The Skin Peeled Off Their Bodies

Remember why we went to war in Iraq?

No, not the weapons of mass destruction reason. Or the weapons of mass destruction programs reason. Or the weapons of mass destruction program-related activities reason. No, the reason they came up with after that. You know, how they were getting rid of the torture chambers, and giving the Iraqi people freedom from fear, and all that?

The New York Times reports:

Iraq’s government said Tuesday that it had ordered an urgent investigation of allegations that many of the 173 detainees American troops discovered over the weekend in the basement of an Interior Ministry building had been tortured by their Iraqi captors. A senior Iraqi official who visited the detainees said two appeared paralyzed and others had some of the skin peeled off their bodies by their abusers.

Those detainees included teenaged boys. Do you have a young son? Can you imagine him in that situation, with some of the skin peeled off his body? Is this right? Is this what we went to war for?

I remember listening to Bob Dylan’s Blowing in the Wind when I was a kid, rolling my eyes and thinking how corny it all was. But in extreme times, stark songs speak to us again. The lyrics come back to my mind tonight:

How many times must a man look up
Before he can see the sky
How many ears must one man have
Before he can hear people cry
How many deaths will it take till he knows
That too many people have died
The answer, my friend, is blowing in the wind
The answer is blowing in the wind

This entry was posted in Moral Values, War and Peace. Bookmark the permalink.

3 Responses to The Skin Peeled Off Their Bodies

  1. elendil says:

    This incident is part of a much wider pattern of abuse and torture by Iraq’s new govt.

  2. HareTrinity says:

    The rest of the world spotted the irony of having the Bush Administration set up a democracy.

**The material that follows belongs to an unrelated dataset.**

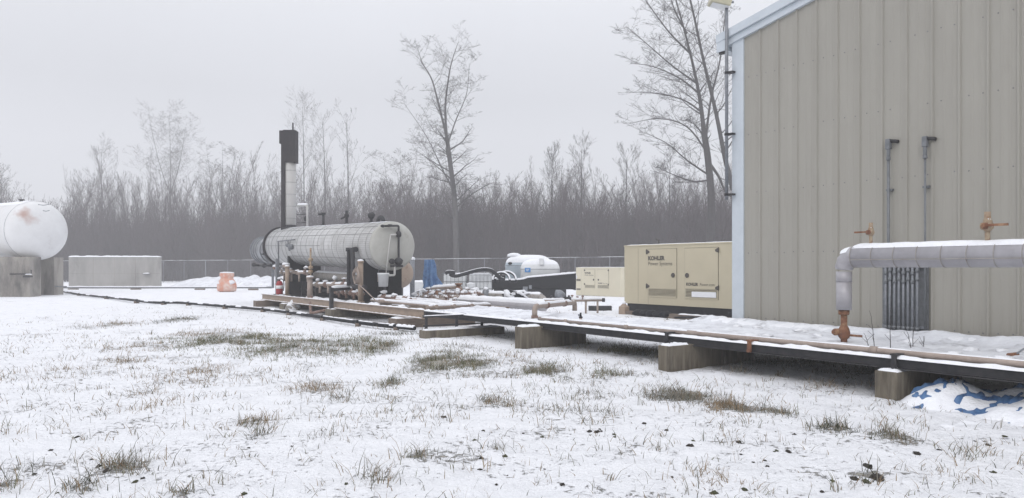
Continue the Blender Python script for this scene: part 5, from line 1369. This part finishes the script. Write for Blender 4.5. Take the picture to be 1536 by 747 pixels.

    Admittedly, I heard of more extreme torture happening around China recently, but that has nothing to do with this. If a boyfriend of mine so much as punched me it would be a serious issue, why is it somehow different with two strangers in a foreign country?

  3. Patricia says:

    Yes, I think rather than establishing a democracy, what Bush did was to set up a democracy… as in, the democracy was a setup.